Description of the task =>
Among the lines below, count those with "that". Give the total alone.

Working data =>
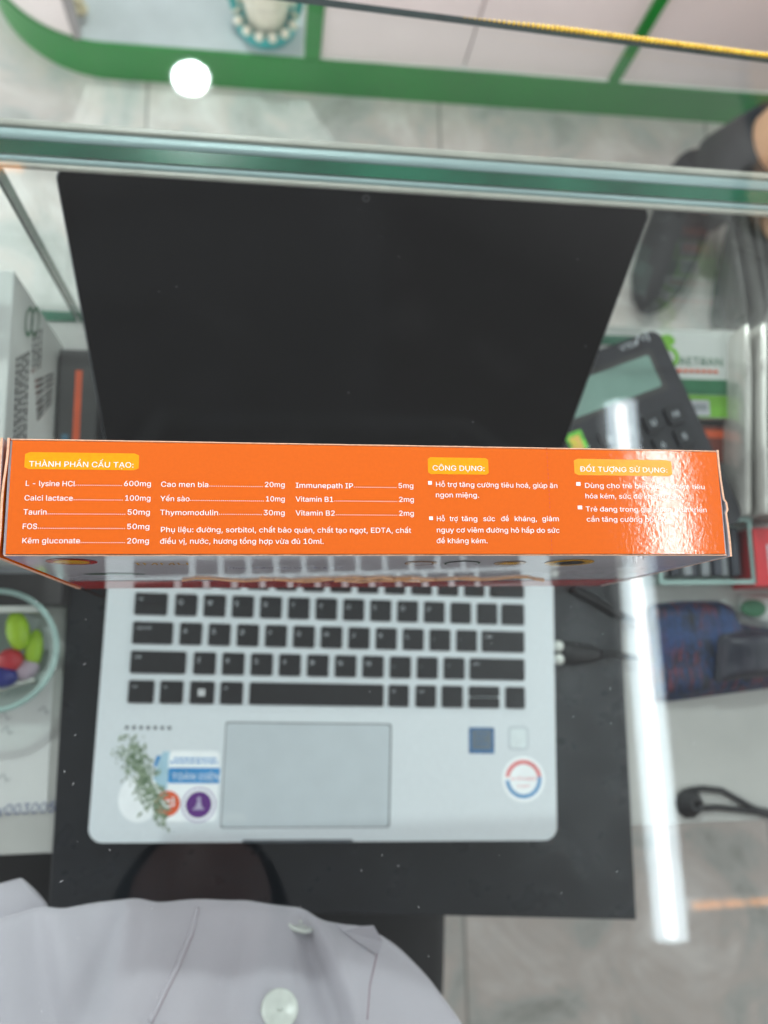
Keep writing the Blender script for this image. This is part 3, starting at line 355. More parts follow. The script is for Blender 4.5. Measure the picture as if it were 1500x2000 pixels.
    7911: [.41, [[[91,-3,73,-1,57,5,44,15,35,29,28,47,26,69,26,190,57,190,57,72,60,52,68,37,82,28,100,25,113,27,125,31,134,38,142,48,146,61,148,76,148,190,179,190,179,0,149,0,149,46,154,46,143,23,129,8,111,0]],[[112,214,89,214,102,238,102,243,98,245,74,245,74,265,98,265,107,264,115,262,121,259,125,254,127,249,127,243,125,236,122,229]]]],
    7913: [.432, [[[161,169,161,190,175,190,180,191,181,195,181,232,209,232,209,198,207,185,201,176,192,171,180,169]],[[91,-3,73,-1,57,5,44,15,35,29,28,47,26,69,26,190,57,190,57,72,60,52,68,37,82,28,100,25,113,27,125,31,134,38,142,48,146,61,148,76,148,190,179,190,179,0,149,0,149,46,154,46,143,23,129,8,111,0]],[[89,214,113,265,147,265,114,214]]]],
    7915: [.432, [[[161,169,161,190,175,190,180,191,181,195,181,232,209,232,209,198,207,185,201,176,192,171,180,169]],[[91,-3,73,-1,57,5,44,15,35,29,28,47,26,69,26,190,57,190,57,72,60,52,68,37,82,28,100,25,113,27,125,31,134,38,142,48,146,61,148,76,148,190,179,190,179,0,149,0,149,46,154,46,143,23,129,8,111,0]],[[90,214,57,265,91,265,115,214]]]],
    7921: [.432, [[[161,169,161,190,175,190,180,191,181,195,181,232,209,232,209,198,207,185,201,176,192,171,180,169]],[[91,-3,73,-1,57,5,44,15,35,29,28,47,26,69,26,190,57,190,57,72,60,52,68,37,82,28,100,25,113,27,125,31,134,38,142,48,146,61,148,76,148,190,179,190,179,0,149,0,149,46,154,46,143,23,129,8,111,0]],[[103,-72,95,-71,88,-66,83,-60,82,-52,83,-44,88,-38,95,-33,103,-32,111,-33,118,-38,123,-44,124,-52,123,-60,118,-66,111,-71]]]],
}
BOLD = {
    32: [.188, []],
    58: [.188, [[[48,-2,39,-1,31,4,26,12,25,20,26,29,31,37,39,42,48,43,56,42,64,37,69,29,71,20,69,12,64,4,56,-1]],[[48,135,39,137,31,142,26,149,25,158,26,167,31,174,39,179,48,181,56,179,64,174,69,167,71,158,69,149,64,142,56,137]]]],
    65: [.48, [[[8,0,101,254,138,254,231,0,198,0,144,151,138,167,132,186,125,210,116,239,123,239,114,209,106,185,100,166,95,151,43,0]],[[55,71,55,99,185,99,185,71]]]],
    67: [.51, [[[134,-3,113,-2,93,4,75,12,59,25,46,40,35,58,27,78,22,101,20,127,22,153,27,176,35,197,46,215,59,230,75,242,93,251,113,256,134,258,152,256,170,252,186,245,201,236,214,224,224,209,232,193,236,174,204,174,200,186,195,197,187,206,179,214,169,220,158,224,146,227,134,228,111,225,92,216,75,202,62,182,54,157,52,127,54,97,63,72,75,53,92,38,112,29,134,26,146,27,158,30,169,34,179,40,187,48,195,57,200,68,204,80,236,80,232,62,224,45,214,31,201,19,187,9,170,2,153,-2]]]],
    68: [.502, [[[109,0,48,0,48,29,107,29,136,31,159,40,177,55,189,75,197,99,200,128,197,156,190,180,177,200,160,214,138,223,110,226,47,226,47,254,113,254,136,253,157,248,176,239,200,221,217,196,225,175,229,153,231,128,229,102,224,80,217,59,206,42,192,27,175,15,156,7,134,2]],[[62,254,62,0,30,0,30,254]]]],
    69: [.419, [[[30,0,30,254,186,254,186,226,62,226,62,143,178,143,178,114,62,114,62,29,188,29,188,0]]]],
    71: [.52, [[[134,-3,113,-2,93,4,75,13,59,25,45,40,35,58,27,78,22,102,20,127,22,153,27,176,35,197,45,215,59,230,74,242,92,251,112,256,132,258,152,256,170,252,187,245,202,235,214,222,225,208,232,192,237,174,204,174,199,186,194,197,186,206,178,213,168,220,158,224,146,227,133,228,111,225,92,216,75,202,62,182,54,157,52,127,54,97,63,72,75,53,92,38,112,29,134,26,155,29,172,36,187,47,198,62,205,80,207,101,217,100,141,100,141,128,239,128,239,100,236,71,225,45,209,25,188,9,163,0]]]],
    72: [.517, [[[30,0,30,254,62,254,62,144,196,144,196,254,228,254,228,0,196,0,196,116,62,116,62,0]]]],
    73: [.3, [[[16,0,16,29,59,29,59,226,16,226,16,254,135,254,135,226,91,226,91,29,135,29,135,0]]]],
    78: [.523, [[[30,0,30,254,68,254,172,91,176,84,181,75,187,65,194,53,200,41,207,27,202,27,201,41,200,54,200,67,200,79,199,89,199,97,199,254,232,254,232,0,193,0,101,145,95,155,89,165,82,177,74,191,65,207,54,226,60,227,60,209,61,192,62,177,62,164,62,153,62,145,62,0]]]],
    79: [.533, [[[133,-3,112,-2,93,4,75,12,59,25,46,40,35,58,27,78,22,101,20,127,22,153,27,176,35,197,46,215,59,230,75,242,93,251,112,256,133,258,155,256,174,251,192,242,208,230,221,215,232,197,240,176,245,153,247,127,245,101,240,78,232,58,221,40,208,25,192,12,174,4,155,-2],[133,26,155,29,175,38,191,52,204,72,212,97,215,127,212,157,204,182,191,202,175,216,155,225,133,228,112,225,92,216,75,202,63,182,54,157,52,127,54,97,63,72,75,52,92,38,112,29]]]],
    80: [.445, [[[30,0,30,254,118,254,144,252,166,244,183,231,195,215,202,195,204,174,202,152,195,133,183,116,166,104,144,96,118,93,55,93,55,121,116,121,134,123,149,128,159,136,167,147,171,160,172,174,171,188,167,201,159,211,148,219,134,224,116,226,62,226,62,0]]]],
    82: [.449, [[[30,0,30,254,118,254,145,252,167,244,183,232,195,217,202,198,205,176,202,154,195,136,183,120,166,109,145,101,118,99,48,99,48,128,117,128,135,129,149,133,160,141,167,150,171,162,173,176,171,190,167,202,159,212,149,220,134,224,116,226,62,226,62,0]],[[177,0,115,115,151,115,214,0]]]],
    83: [.447, [[[112,-4,86,-2,64,5,46,15,32,30,23,48,19,68,52,68,55,55,62,44,71,35,83,29,97,26,112,25,128,26,143,30,155,37,165,46,171,57,173,70,171,81,166,89,158,96,148,102,136,107,122,111,92,120,64,130,43,145,30,163,26,186,29,206,37,224,51,238,69,249,90,256,114,258,137,256,158,249,175,238,189,224,197,208,200,189,169,189,163,206,151,219,134,227,112,229,97,228,84,224,73,218,64,209,59,199,58,188,60,176,65,167,74,160,85,154,96,150,106,147,132,140,144,136,156,132,168,126,179,119,189,110,197,99,202,85,204,69,201,50,193,32,180,17,162,5,139,-2]]]],
    84: [.449, [[[16,226,16,254,208,254,208,226,128,226,128,0,96,0,96,226]]]],
    85: [.517, [[[129,-4,101,-1,77,8,57,22,42,40,33,62,30,87,30,254,62,254,62,89,64,72,70,57,80,44,94,34,110,28,129,26,149,28,165,34,179,44,188,57,194,72,196,89,196,254,229,254,229,87,226,62,216,40,201,22,182,8,157,-1]]]],
    192: [.48, [[[8,0,101,254,138,254,231,0,198,0,144,151,138,167,132,186,125,210,116,239,123,239,114,209,106,185,100,166,95,151,43,0]],[[55,71,55,99,185,99,185,71]],[[108,279,75,329,109,329,133,279]]]],
    212: [.533, [[[133,-3,112,-2,93,4,75,12,59,25,46,40,35,58,27,78,22,101,20,127,22,153,27,176,35,197,46,215,59,230,75,242,93,251,112,256,133,258,155,256,174,251,192,242,208,230,221,215,232,197,240,176,245,153,247,127,245,101,240,78,232,58,221,40,208,25,192,12,174,4,155,-2],[133,26,155,29,175,38,191,52,204,72,212,97,215,127,212,157,204,182,191,202,175,216,155,225,133,228,112,225,92,216,75,202,63,182,54,157,52,127,54,97,63,72,75,52,92,38,112,29]],[[109,282,79,282,119,329,148,329,188,284,158,282,133,312]]]],
    272: [.513, [[[115,0,53,0,53,29,113,29,141,31,164,40,182,55,195,75,203,99,205,128,203,156,195,180,183,200,165,214,143,223,116,226,52,226,52,254,118,254,142,253,163,248,182,239,205,221,222,196,230,175,235,153,236,128,235,102,230,80,222,59,211,42,197,27,181,15,161,7,139,2]],[[68,254,68,0,36,0,36,254]],[[3,114,3,140,135,140,135,114]]]],
    431: [.515, [[[197,230,197,254,228,254,231,257,231,291,260,291,260,259,258,246,252,237,243,232,231,230]],[[129,-4,101,-1,77,8,57,22,42,40,33,62,30,87,30,254,62,254,62,89,64,72,70,57,80,44,94,34,110,28,129,26,149,28,165,34,179,44,188,57,194,72,196,89,196,254,229,254,229,87,226,62,216,40,201,22,182,8,157,-1]]]],
    7840: [.48, [[[8,0,101,254,138,254,231,0,198,0,144,151,138,167,132,186,125,210,116,239,123,239,114,209,106,185,100,166,95,151,43,0]],[[55,71,55,99,185,99,185,71]],[[120,-72,112,-71,105,-66,101,-60,99,-52,101,-44,105,-38,112,-33,120,-32,129,-33,135,-38,140,-44,142,-52,140,-60,135,-66,129,-71]]]],
    7844: [.48, [[[8,0,101,254,138,254,231,0,198,0,144,151,138,167,132,186,125,210,116,239,123,239,114,209,106,185,100,166,95,151,43,0]],[[55,71,55,99,185,99,185,71]],[[96,278,66,278,106,325,135,325,176,279,145,278,121,307]],[[144,338,168,385,202,385,169,338]]]],
    7846: [.48, [[[8,0,101,254,138,254,231,0,198,0,144,151,138,167,132,186,125,210,116,239,123,239,114,209,106,185,100,166,95,151,43,0]],[[55,71,55,99,185,99,185,71]],[[96,278,66,278,106,325,135,325,176,279,145,278,121,307]],[[152,338,119,385,154,385,178,338]]]],
    7878: [.419, [[[30,0,30,254,186,254,186,226,62,226,62,143,178,143,178,114,62,114,62,29,188,29,188,0]],[[84,282,54,282,94,329,123,329,164,284,133,282,109,312]],[[109,-72,101,-71,94,-66,90,-60,88,-52,90,-44,94,-38,101,-33,109,-32,118,-33,125,-38,129,-44,131,-52,129,-60,125,-66,118,-71]]]],
    7888: [.533, [[[133,-3,112,-2,93,4,75,12,59,25,46,40,35,58,27,78,22,101,20,127,22,153,27,176,35,197,46,215,59,230,75,242,93,251,112,256,133,258,155,256,174,251,192,242,208,230,221,215,232,197,240,176,245,153,247,127,245,101,240,78,232,58,221,40,208,25,192,12,174,4,155,-2],[133,26,155,29,175,38,191,52,204,72,212,97,215,127,212,157,204,182,191,202,175,216,155,225,133,228,112,225,92,216,75,202,63,182,54,157,52,127,54,97,63,72,75,52,92,38,112,29]],[[110,278,80,278,120,325,149,325,189,279,159,278,135,307]],[[158,338,181,385,216,385,182,338]]]],
    7906: [.532, [[[133,236,133,258,142,258,149,257,155,257,162,256,170,255,180,255,194,254,214,254,217,257,217,291,246,291,246,259,244,246,238,237,229,232,217,230,210,230,204,231,198,232,190,233,181,234,168,235,153,236]],[[133,-3,112,-2,93,4,75,12,59,25,46,40,35,58,27,78,22,101,20,127,22,153,27,176,35,197,46,215,59,230,75,242,93,251,112,256,133,258,155,256,174,251,192,242,208,230,221,215,232,197,240,176,245,153,247,127,245,101,240,78,232,58,221,40,208,25,192,12,174,4,155,-2],[133,26,155,29,175,38,191,52,204,72,212,97,215,127,212,157,204,182,191,202,175,216,155,225,133,228,112,225,92,216,75,202,63,182,54,157,52,127,54,97,63,72,75,52,92,38,112,29]],[[134,-72,126,-71,119,-66,114,-60,113,-52,114,-44,119,-38,126,-33,134,-32,142,-33,149,-38,154,-44,155,-52,154,-60,149,-66,142,-71]]]],
    7908: [.517, [[[129,-4,101,-1,77,8,57,22,42,40,33,62,30,87,30,254,62,254,62,89,64,72,70,57,80,44,94,34,110,28,129,26,149,28,165,34,179,44,188,57,194,72,196,89,196,254,229,254,229,87,226,62,216,40,201,22,182,8,157,-1]],[[130,-72,122,-71,115,-66,110,-60,109,-52,110,-44,115,-38,122,-33,130,-32,138,-33,145,-38,150,-44,151,-52,150,-60,145,-66,138,-71]]]],
    7916: [.515, [[[197,230,197,254,228,254,231,257,231,291,260,291,260,259,258,246,252,237,243,232,231,230]],[[129,-4,101,-1,77,8,57,22,42,40,33,62,30,87,30,254,62,254,62,89,64,72,70,57,80,44,94,34,110,28,129,26,149,28,165,34,179,44,188,57,194,72,196,89,196,254,229,254,229,87,226,62,216,40,201,22,182,8,157,-1]],[[139,279,116,279,129,303,129,308,125,309,101,309,101,329,125,329,134,329,142,327,148,323,152,319,154,314,154,308,152,301,149,294]]]],
}

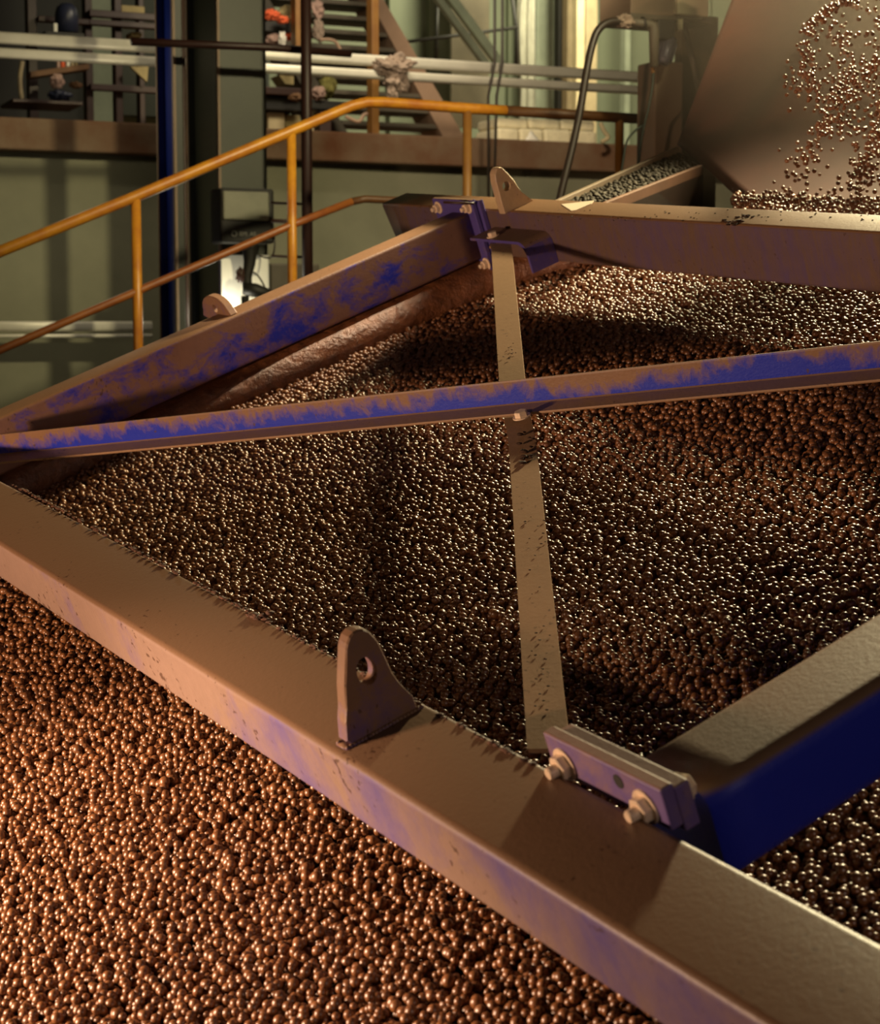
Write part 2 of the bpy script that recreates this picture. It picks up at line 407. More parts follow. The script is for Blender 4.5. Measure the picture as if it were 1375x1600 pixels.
# left beam
t = thing('left_beam', FR(-4.23, 1.5, -.13), 'blue box beam on the left with large worn blue paint patches', 'beam')
prof = roundrect(-4.282, -4.19, -.128, 0.0, .009, 6)
bm = B(); loft(bm, [[FR(a, b, c) for a, c in prof] for b in np.linspace(.796, 2.30, 30)]); obj('beam_body', bm, 'side', t)
cu, cv = -4.287, .0125
out = [(-4.388, -.018), (-4.372, -.002)] + [(-4.287 + .0 + .060 * math.cos(math.radians(th)) * 1.35, .004 + .0425 * math.sin(math.radians(th))) for th in range(170, 8, -9)] + [(-4.196, .0), (-4.196, -.004), (-4.30, -.018)]
bm = B(); prism(bm, out, lambda u, v, d: FR(u, d, v), 1.58, 1.60, (-4.284, .0135, .014, .0105))
o = obj('lifting_lug', bm, 'lug', t); o['label'] = 'round-topped lug with a small hole'
# right beam
t = thing('right_beam', FR(-1.5, 1.3, -.115), 'blue box beam entering from the right edge, bright blue side under a brown dusty top', 'beam')
prof = roundrect(-1.562, -1.428, -.118, -.002, .022, 8)
bm = B(); loft(bm, [[FR(a, b, c) for a, c in prof] for b in np.linspace(.856, 2.30, 24)]); obj('beam_body', bm, 'right', t)

# bolted plates between right beam and front beam
t = thing('bolted_flange', FR(-1.52, .82, -.02), 'pair of bolted purple-blue flange plates joining right and front beams', 'flange')
bm = B(); fbox(bm, -1.636, -1.418, .800, .8165, -.012, .0385, .0025); o = obj('flange_plate', bm, 'plate', t)
bm = B(); fbox(bm, -1.636, -1.421, .8180, .838, -.024, .030, .0025); obj('flange_plate', bm, 'plate', t)
bm = B()
for th in (1,):
    fbox(bm, -1.60, -1.425, .792, .800, -.06, -.02, .002)
obj('backing_strip', bm, 'dark', t)
for (x, y) in ((880, 1192), (1006, 1258)):
    a, c = atb(x, y, .7975)
    bm = B(); hexbolt(bm, FR(a, .800, c - .003), -D2 + NN * .0, .0150, .013, 6, .010)
    obj('bolt', bm, 'bolt', t)
a, c = atb(966, 1221, .7995)
bm = B(); loft(bm, [[FR(a + r * math.cos(k * math.pi / 12), .7992, c + r * math.sin(k * math.pi / 12)) for k in range(24)] for r in (.0085, .0001)], False); 
o = obj('open_bolt_hole', bm, 'dark', t)
bm = B(); hexbolt(bm, FR(-1.440, .838, .012), D2, .013, .011); obj('bolt', bm, 'bolt', t)
# bolted plates between left beam and back beam
t = thing('bolted_flange', FR(-4.2, 2.31, -.02), 'bolted blue end plates where left beam meets back beam', 'flange')
bm = B(); fbox(bm, -4.365, -4.158, 2.300, 2.313, -.158, .036, .0025); obj('flange_plate', bm, 'plateback', t)
bm = B(); fbox(bm, -4.36, -4.148, 2.315, 2.330, -.15, .030, .0025); obj('flange_plate', bm, 'plateback', t)
for (x, y) in ((681, 326), (727, 326), (775, 431)):
    a, c = atb(x, y, 2.29)
    if y > 400: a = -4.172; c = -.140
    bm = B(); hexbolt(bm, FR(a, 2.300, c), -D2, .0125, .014, 6, .008); obj('bolt', bm, 'bolt', t)
bm = B(); tube(bm, [P(693, 316, 4.80), P(741, 318, 4.78)], .0035, 8); o = obj('lock_pin', bm, 'redbrown', t)
# shelf bracket under the back beam that takes the flat bar
t = thing('shelf_bracket', FR(-4.0, 2.3, -.1), 'small blue shelf bracket with curved end below the pale lug', 'bracket')
bm = B()
q = []
for k in range(9):
    th = math.radians(90 * k / 8); q.append((-3.90 + .035 * math.sin(th), -.082 + .035 * math.cos(th) - .0))
base = [(-4.13, -.047)] + [(a, c) for a, c in q]
inner = [(a - (.008 if i else 0), c - .007) for i, (a, c) in enumerate(base)]
outl = base + [(-3.865, -.128)] + [(-3.872, -.128)] + inner[::-1]
prism(bm, outl, lambda u, v, d: FR(u, d, v), 2.25, 2.329)
obj('bracket_plate', bm, 'plateback', t)
bm = B(); hexbolt(bm, FR(-4.045, 2.27, -.046), NN, .0125, .012); obj('bolt', bm, 'bolt', t)

# diagonal angle iron
t = thing('angle_brace', FR(-2.8, 1.5, -.05), 'long diagonal angle iron with blue upright leg crossing the whole frame', 'angle iron')
def lin(p0, p1, x): return (x - p0[0]) / (p1[0] - p0[0])
A0 = V((-4.06, .896)); A1 = V((-1.62, 2.222))
dd = (A1 - A0).normalized(); pp = V((dd.y, -dd.x))   # towards the camera side
def AN(s, u, c): q = A0 + dd * s + pp * u; return FR(q.x, q.y, c)
L = (A1 - A0).length
leg = [(-.004, -.0515), (.0, -.0515), (.0015, -.047), (.0015, -.040), (.0005, -.004), (-.0005, -.001), (-.003, -.001), (-.004, -.004)]
flg = [(.0002, -.0518), (.050, -.0518), (.0515, -.0495), (.050, -.047), (.006, -.047), (.0018, -.0455)]
bm = B(); loft(bm, [[AN(s, u, c) for u, c in leg] for s in np.linspace(-.06, L, 40)], True, False); obj('upright_leg', bm, 'angle', t)
bm = B(); loft(bm, [[AN(s, u, c) for u, c in flg] for s in np.linspace(-.06, L, 40)], True, False); obj('bottom_flange', bm, 'bar', t)
a, b = ab(815, 650, -.045)
bm = B(); hexbolt(bm, FR(a, b, -.047), NN, .0125, .012); obj('bolt', bm, 'bolt', t)
bm = B(); loft(bm, [[FR(a + r * math.cos(k * math.pi / 12) * .9 - .012, b + r * math.sin(k * math.pi / 12) * .9 + .014, -.0462) for k in range(24)] for r in (.016, .0001)], False); obj('slot', bm, 'dark', t)
# flat bar
t = thing('flat_brace', FR(-2.8, 1.5, -.07), 'tan dusty flat bar running down under the angle iron', 'flat bar')
Lp = [(764, 385, -.055), (768, 395, -.055), (780, 600, -.06), (787, 650, -.0605), (795, 700, -.0605), (806, 880, -.06), (821, 1130, -.06), (824, 1170, -.06)]
Rp = [(798, 385, -.055), (800, 395, -.055), (821, 600, -.06), (829, 650, -.0605), (838, 700, -.0605), (858, 880, -.06), (886, 1130, -.06), (893, 1170, -.06)]
rings = []
for (lx, ly, c), (rx, ry, c2) in zip(Lp, Rp):
    l = CAM + at(lx, ly, c); r = CAM + at(rx, ry, c)
    rings.append([l, r, r - NN * .006, l - NN * .006])
sp = [smoothpath([rg[k] for rg in rings], 4) for k in range(4)]
bm = B(); loft(bm, [[sp[k][i] for k in range(4)] for i in range(len(sp[0]))], True, False); obj('bar_section', bm, 'bar', t)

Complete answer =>
2